* **Raw records**:
══════

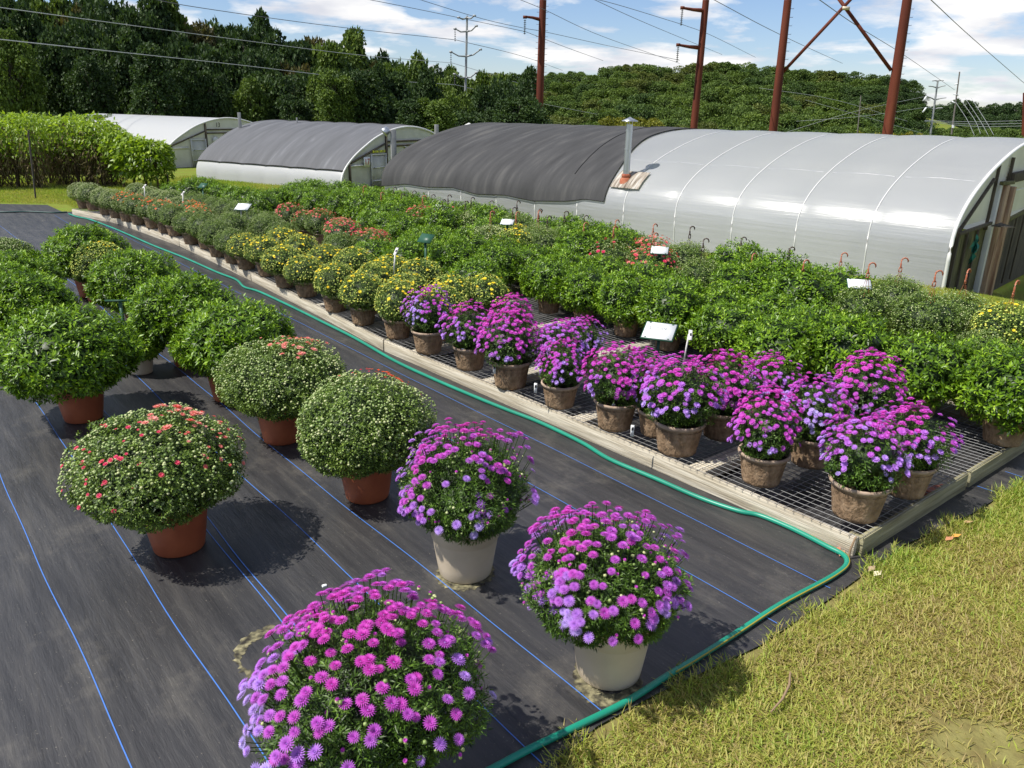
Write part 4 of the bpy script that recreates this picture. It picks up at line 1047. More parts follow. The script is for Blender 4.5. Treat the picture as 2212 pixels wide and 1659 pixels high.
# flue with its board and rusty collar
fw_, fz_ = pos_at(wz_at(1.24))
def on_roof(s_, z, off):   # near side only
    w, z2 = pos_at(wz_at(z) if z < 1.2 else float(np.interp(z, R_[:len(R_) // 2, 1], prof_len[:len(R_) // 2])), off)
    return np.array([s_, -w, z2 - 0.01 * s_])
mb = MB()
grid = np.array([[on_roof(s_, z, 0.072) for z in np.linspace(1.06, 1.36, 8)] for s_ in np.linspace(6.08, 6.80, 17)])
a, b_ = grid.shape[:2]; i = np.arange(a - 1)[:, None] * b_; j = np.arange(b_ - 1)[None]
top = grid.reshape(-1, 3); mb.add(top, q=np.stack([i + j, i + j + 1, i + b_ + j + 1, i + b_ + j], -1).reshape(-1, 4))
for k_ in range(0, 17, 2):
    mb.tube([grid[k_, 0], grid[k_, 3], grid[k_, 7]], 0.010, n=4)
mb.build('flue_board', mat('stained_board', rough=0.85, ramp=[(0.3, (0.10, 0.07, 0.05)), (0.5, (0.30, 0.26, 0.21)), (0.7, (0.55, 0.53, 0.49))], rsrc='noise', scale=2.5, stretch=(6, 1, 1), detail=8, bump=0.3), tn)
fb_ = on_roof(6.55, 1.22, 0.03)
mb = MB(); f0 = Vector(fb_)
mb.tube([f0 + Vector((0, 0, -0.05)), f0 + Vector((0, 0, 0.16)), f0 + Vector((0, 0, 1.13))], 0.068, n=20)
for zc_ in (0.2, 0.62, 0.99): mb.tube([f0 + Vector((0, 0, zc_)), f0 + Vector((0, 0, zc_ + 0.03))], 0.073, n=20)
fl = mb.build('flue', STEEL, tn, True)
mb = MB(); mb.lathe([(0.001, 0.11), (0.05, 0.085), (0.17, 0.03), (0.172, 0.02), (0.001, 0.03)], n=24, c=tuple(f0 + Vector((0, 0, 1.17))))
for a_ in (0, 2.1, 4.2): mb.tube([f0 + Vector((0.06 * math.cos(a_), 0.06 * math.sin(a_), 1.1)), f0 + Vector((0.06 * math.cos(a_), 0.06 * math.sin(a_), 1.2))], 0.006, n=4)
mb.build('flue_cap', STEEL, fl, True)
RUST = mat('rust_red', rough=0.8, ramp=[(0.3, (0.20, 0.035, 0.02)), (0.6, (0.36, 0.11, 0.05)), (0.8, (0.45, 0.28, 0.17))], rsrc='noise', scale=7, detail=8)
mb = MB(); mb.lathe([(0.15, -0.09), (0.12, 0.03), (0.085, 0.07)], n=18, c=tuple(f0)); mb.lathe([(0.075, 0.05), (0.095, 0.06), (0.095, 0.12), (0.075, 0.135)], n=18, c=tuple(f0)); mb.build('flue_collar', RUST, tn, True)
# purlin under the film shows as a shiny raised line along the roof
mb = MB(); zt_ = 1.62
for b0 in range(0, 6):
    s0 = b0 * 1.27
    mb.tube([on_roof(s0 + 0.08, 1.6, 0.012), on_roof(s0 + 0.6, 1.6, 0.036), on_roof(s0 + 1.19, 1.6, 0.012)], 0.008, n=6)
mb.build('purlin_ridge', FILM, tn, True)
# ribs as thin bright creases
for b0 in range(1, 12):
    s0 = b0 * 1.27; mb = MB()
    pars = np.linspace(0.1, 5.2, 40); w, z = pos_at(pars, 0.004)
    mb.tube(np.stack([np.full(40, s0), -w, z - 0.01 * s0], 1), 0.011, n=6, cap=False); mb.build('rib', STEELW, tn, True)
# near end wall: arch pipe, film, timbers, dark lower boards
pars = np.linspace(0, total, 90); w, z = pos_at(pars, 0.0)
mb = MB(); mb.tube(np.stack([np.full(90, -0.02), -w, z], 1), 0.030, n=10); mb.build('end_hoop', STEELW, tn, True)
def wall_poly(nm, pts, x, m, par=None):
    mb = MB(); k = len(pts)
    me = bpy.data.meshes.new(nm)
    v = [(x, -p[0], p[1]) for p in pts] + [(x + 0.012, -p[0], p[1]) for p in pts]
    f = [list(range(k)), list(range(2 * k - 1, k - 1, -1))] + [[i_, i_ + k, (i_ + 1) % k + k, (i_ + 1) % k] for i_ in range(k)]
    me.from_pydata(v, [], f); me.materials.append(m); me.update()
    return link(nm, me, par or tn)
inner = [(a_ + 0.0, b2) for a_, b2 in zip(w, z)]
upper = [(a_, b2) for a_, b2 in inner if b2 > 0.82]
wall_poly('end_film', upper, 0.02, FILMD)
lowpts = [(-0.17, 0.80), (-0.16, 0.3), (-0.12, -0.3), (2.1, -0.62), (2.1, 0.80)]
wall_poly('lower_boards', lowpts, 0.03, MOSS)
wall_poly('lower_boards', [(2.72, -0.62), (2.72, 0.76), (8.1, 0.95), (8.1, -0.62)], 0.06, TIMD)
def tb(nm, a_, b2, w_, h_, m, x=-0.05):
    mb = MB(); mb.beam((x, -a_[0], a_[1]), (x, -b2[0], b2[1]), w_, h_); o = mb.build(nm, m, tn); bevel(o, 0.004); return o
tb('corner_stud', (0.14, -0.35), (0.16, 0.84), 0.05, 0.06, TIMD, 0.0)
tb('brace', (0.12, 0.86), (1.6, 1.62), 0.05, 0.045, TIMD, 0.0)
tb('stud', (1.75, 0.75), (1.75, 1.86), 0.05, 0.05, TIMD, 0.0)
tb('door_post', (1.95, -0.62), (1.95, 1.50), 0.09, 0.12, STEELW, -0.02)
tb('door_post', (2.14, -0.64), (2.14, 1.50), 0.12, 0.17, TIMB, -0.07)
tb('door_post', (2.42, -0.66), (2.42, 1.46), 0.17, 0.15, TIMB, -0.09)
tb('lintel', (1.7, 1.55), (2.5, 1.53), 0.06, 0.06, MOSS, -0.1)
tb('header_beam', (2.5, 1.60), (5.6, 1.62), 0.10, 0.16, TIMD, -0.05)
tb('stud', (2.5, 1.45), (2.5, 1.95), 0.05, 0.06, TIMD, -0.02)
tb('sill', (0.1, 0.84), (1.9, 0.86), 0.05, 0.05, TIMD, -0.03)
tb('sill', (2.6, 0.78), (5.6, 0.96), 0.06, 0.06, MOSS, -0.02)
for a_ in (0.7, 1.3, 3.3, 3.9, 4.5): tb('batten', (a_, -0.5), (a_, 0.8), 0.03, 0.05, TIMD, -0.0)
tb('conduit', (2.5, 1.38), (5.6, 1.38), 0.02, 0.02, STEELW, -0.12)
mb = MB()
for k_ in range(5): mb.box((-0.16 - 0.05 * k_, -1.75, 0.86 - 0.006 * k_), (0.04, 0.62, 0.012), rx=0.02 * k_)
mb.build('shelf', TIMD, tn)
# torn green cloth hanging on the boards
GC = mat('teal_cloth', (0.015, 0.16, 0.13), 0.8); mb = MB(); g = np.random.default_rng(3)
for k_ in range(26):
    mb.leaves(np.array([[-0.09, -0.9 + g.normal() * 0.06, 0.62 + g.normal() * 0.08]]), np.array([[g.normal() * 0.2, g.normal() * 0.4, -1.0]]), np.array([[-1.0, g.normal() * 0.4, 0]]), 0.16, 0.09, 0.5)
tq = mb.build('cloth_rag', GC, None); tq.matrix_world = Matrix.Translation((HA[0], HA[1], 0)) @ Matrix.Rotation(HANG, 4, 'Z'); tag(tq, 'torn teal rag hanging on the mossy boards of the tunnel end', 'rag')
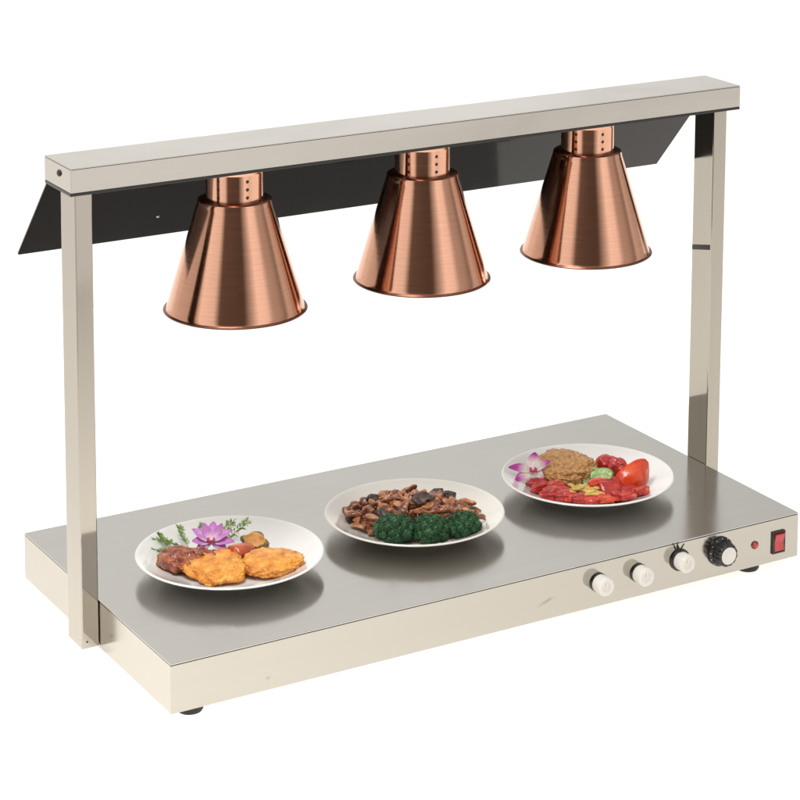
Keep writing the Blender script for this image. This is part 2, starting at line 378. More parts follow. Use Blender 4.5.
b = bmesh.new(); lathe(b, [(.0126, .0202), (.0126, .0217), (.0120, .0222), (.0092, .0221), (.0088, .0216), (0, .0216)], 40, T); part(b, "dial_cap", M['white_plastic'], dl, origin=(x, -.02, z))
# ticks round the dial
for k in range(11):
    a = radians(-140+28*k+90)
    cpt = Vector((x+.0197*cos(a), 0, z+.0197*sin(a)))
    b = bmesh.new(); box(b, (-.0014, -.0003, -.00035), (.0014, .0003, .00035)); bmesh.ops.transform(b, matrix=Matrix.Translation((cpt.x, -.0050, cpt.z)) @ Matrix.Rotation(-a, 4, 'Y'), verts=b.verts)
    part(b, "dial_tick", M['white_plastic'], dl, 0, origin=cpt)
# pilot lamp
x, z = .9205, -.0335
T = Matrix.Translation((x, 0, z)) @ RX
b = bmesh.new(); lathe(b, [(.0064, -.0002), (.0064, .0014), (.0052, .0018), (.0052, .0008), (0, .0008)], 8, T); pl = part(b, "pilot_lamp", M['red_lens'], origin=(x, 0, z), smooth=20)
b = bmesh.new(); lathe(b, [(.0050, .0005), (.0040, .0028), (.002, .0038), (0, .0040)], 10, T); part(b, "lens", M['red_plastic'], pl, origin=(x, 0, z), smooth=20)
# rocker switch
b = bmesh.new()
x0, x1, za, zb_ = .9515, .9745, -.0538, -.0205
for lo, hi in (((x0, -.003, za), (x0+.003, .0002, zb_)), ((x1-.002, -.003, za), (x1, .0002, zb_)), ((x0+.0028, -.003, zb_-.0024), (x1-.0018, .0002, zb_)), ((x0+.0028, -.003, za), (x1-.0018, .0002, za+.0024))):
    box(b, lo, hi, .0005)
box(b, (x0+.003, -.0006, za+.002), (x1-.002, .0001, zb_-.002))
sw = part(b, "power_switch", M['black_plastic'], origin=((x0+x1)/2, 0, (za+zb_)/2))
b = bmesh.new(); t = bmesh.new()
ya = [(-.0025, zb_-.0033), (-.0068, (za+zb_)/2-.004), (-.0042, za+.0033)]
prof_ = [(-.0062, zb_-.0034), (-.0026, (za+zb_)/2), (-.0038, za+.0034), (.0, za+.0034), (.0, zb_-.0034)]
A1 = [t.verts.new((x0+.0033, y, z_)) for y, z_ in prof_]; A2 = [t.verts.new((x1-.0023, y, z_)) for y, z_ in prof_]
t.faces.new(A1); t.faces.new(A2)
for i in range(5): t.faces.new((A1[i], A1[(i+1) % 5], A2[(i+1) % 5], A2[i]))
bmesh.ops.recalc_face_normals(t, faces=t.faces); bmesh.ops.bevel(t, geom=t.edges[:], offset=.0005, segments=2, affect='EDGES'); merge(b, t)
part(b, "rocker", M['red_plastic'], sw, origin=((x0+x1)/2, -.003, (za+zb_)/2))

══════

* **Problem description**: Quote, without any change, each line from the one that contains "Keep writing the" through the end of the material.

* **Final result**:
Keep writing the Blender script for this image. This is part 2, starting at line 378. More parts follow. Use Blender 4.5.
b = bmesh.new(); lathe(b, [(.0126, .0202), (.0126, .0217), (.0120, .0222), (.0092, .0221), (.0088, .0216), (0, .0216)], 40, T); part(b, "dial_cap", M['white_plastic'], dl, origin=(x, -.02, z))
# ticks round the dial
for k in range(11):
    a = radians(-140+28*k+90)
    cpt = Vector((x+.0197*cos(a), 0, z+.0197*sin(a)))
    b = bmesh.new(); box(b, (-.0014, -.0003, -.00035), (.0014, .0003, .00035)); bmesh.ops.transform(b, matrix=Matrix.Translation((cpt.x, -.0050, cpt.z)) @ Matrix.Rotation(-a, 4, 'Y'), verts=b.verts)
    part(b, "dial_tick", M['white_plastic'], dl, 0, origin=cpt)
# pilot lamp
x, z = .9205, -.0335
T = Matrix.Translation((x, 0, z)) @ RX
b = bmesh.new(); lathe(b, [(.0064, -.0002), (.0064, .0014), (.0052, .0018), (.0052, .0008), (0, .0008)], 8, T); pl = part(b, "pilot_lamp", M['red_lens'], origin=(x, 0, z), smooth=20)
b = bmesh.new(); lathe(b, [(.0050, .0005), (.0040, .0028), (.002, .0038), (0, .0040)], 10, T); part(b, "lens", M['red_plastic'], pl, origin=(x, 0, z), smooth=20)
# rocker switch
b = bmesh.new()
x0, x1, za, zb_ = .9515, .9745, -.0538, -.0205
for lo, hi in (((x0, -.003, za), (x0+.003, .0002, zb_)), ((x1-.002, -.003, za), (x1, .0002, zb_)), ((x0+.0028, -.003, zb_-.0024), (x1-.0018, .0002, zb_)), ((x0+.0028, -.003, za), (x1-.0018, .0002, za+.0024))):
    box(b, lo, hi, .0005)
box(b, (x0+.003, -.0006, za+.002), (x1-.002, .0001, zb_-.002))
sw = part(b, "power_switch", M['black_plastic'], origin=((x0+x1)/2, 0, (za+zb_)/2))
b = bmesh.new(); t = bmesh.new()
ya = [(-.0025, zb_-.0033), (-.0068, (za+zb_)/2-.004), (-.0042, za+.0033)]
prof_ = [(-.0062, zb_-.0034), (-.0026, (za+zb_)/2), (-.0038, za+.0034), (.0, za+.0034), (.0, zb_-.0034)]
A1 = [t.verts.new((x0+.0033, y, z_)) for y, z_ in prof_]; A2 = [t.verts.new((x1-.0023, y, z_)) for y, z_ in prof_]
t.faces.new(A1); t.faces.new(A2)
for i in range(5): t.faces.new((A1[i], A1[(i+1) % 5], A2[(i+1) % 5], A2[i]))
bmesh.ops.recalc_face_normals(t, faces=t.faces); bmesh.ops.bevel(t, geom=t.edges[:], offset=.0005, segments=2, affect='EDGES'); merge(b, t)
part(b, "rocker", M['red_plastic'], sw, origin=((x0+x1)/2, -.003, (za+zb_)/2))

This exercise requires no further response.